* _EXERCISE BRIEF_
Below are some records. Output the lines from the first one through the line that holds "R = math.radians", exactly as written, with no pictures.

-.-.-

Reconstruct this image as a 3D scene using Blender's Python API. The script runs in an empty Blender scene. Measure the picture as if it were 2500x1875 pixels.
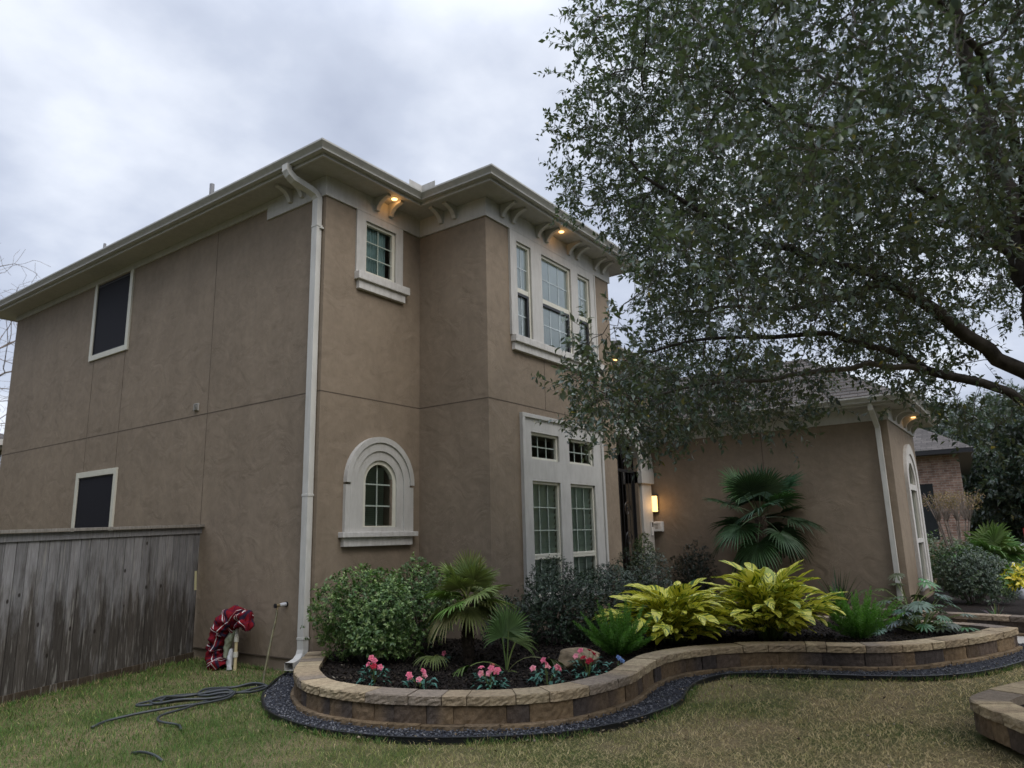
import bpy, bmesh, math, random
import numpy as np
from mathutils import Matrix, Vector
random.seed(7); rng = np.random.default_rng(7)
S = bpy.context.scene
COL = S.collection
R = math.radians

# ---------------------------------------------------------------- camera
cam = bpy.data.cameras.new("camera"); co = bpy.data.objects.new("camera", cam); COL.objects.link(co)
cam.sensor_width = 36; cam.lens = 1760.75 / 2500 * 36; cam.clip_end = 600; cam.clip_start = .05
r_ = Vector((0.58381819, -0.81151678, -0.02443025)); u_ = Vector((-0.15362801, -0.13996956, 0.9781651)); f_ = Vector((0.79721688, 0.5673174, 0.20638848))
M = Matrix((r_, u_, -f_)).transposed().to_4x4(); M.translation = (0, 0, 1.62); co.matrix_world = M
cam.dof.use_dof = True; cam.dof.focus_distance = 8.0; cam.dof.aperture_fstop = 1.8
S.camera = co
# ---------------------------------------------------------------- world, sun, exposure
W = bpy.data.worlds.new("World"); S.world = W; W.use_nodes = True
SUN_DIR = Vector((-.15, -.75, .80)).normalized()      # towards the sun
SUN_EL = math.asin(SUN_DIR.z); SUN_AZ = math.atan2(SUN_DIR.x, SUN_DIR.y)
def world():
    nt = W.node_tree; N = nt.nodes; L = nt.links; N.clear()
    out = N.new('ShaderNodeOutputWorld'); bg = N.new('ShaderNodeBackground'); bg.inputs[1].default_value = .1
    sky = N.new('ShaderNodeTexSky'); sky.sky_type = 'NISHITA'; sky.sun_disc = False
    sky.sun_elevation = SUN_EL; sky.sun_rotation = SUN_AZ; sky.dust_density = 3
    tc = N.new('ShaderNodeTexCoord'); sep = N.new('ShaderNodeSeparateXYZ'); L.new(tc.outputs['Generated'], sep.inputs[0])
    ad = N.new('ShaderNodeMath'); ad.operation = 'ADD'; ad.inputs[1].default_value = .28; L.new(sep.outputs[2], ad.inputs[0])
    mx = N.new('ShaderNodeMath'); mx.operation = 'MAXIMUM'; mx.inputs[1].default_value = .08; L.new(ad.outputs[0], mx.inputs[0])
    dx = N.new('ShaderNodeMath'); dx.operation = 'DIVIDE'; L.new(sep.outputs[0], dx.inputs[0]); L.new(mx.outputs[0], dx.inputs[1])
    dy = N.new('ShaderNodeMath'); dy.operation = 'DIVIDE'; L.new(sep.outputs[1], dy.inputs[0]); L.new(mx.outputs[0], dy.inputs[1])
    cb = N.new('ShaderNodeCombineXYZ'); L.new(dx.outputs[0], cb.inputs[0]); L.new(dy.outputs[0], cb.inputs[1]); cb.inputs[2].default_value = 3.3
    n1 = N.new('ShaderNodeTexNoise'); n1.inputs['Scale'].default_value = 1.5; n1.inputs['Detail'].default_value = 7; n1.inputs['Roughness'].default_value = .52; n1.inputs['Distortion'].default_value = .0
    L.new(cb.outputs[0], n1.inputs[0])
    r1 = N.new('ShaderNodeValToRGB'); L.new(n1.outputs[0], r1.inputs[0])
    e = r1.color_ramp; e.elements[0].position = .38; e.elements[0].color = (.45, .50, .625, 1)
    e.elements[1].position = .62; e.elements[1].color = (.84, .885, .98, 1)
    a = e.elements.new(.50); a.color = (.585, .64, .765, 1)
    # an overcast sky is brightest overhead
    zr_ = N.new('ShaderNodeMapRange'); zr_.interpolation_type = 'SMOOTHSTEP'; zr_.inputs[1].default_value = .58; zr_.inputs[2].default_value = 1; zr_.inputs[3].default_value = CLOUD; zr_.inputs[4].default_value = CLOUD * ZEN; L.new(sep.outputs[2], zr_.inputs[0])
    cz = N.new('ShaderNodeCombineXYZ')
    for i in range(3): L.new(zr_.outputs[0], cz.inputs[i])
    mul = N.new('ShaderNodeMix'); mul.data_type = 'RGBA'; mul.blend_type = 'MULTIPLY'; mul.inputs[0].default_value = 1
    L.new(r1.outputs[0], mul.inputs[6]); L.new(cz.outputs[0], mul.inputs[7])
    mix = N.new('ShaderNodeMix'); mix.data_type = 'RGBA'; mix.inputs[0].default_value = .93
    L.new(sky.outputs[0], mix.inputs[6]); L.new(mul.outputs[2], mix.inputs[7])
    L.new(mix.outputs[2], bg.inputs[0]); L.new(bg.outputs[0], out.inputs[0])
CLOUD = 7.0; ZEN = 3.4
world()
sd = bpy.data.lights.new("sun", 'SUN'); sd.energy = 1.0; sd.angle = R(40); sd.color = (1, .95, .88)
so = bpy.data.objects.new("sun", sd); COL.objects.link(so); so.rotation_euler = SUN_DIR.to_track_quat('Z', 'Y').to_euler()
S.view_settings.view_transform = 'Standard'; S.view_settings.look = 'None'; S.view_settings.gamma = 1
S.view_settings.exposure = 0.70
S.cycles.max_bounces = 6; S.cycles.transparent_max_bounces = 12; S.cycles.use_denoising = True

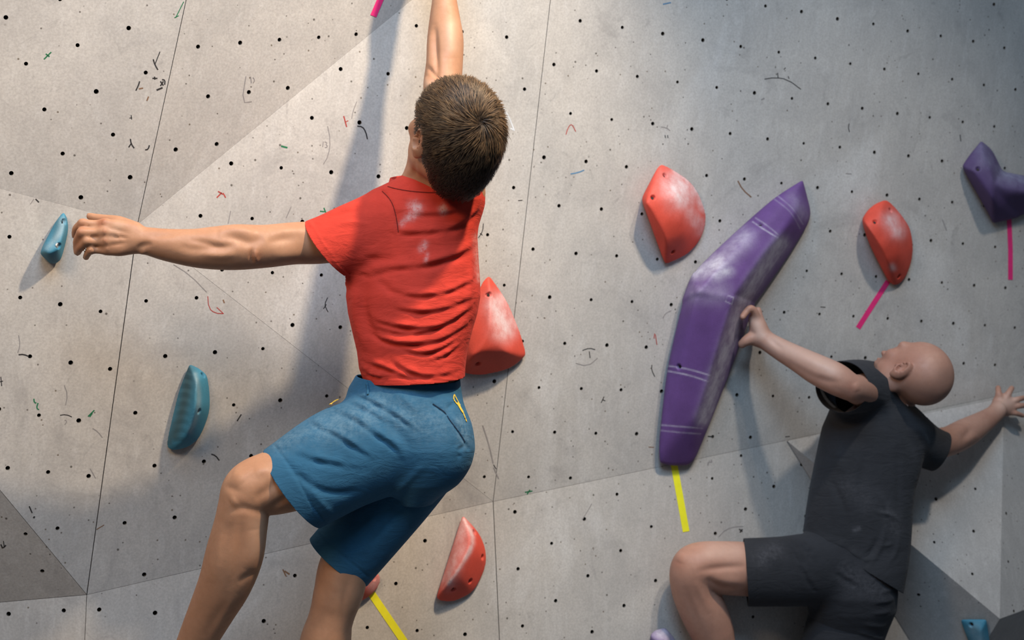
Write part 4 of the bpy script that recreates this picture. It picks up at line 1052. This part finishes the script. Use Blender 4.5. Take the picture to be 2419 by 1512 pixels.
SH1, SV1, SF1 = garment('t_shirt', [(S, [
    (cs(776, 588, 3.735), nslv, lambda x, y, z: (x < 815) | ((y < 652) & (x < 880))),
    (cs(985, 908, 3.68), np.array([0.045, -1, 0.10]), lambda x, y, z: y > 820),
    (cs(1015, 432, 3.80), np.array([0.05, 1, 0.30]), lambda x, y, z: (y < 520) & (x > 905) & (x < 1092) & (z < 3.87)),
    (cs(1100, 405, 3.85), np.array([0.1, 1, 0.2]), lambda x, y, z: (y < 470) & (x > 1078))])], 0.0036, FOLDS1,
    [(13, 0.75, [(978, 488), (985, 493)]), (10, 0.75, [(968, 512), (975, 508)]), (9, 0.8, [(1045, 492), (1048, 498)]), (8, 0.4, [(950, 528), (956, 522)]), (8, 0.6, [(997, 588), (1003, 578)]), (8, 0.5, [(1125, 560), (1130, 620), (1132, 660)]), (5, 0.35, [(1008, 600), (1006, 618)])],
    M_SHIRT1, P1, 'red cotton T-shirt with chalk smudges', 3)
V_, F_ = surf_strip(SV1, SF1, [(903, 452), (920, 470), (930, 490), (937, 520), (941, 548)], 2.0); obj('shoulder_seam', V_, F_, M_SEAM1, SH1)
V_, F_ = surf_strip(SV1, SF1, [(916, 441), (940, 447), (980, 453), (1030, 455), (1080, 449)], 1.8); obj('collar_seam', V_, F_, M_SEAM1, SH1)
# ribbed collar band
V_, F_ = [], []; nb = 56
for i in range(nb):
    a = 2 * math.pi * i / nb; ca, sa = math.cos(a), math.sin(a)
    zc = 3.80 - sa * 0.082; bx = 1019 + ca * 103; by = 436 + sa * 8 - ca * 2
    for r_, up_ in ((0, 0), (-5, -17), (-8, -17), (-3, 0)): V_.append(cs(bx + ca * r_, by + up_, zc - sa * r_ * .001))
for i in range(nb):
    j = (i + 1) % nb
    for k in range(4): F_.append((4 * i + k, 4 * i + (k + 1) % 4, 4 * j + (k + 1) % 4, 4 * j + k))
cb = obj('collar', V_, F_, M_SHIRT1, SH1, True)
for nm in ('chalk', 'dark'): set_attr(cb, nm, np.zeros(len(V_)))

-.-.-

* _THE ANSWER_
Reconstruct this image as a 3D scene using Blender's Python API. The script runs in an empty Blender scene. Measure the picture as if it were 2500x1875 pixels.
import bpy, bmesh, math, random
import numpy as np
from mathutils import Matrix, Vector
random.seed(7); rng = np.random.default_rng(7)
S = bpy.context.scene
COL = S.collection
R = math.radians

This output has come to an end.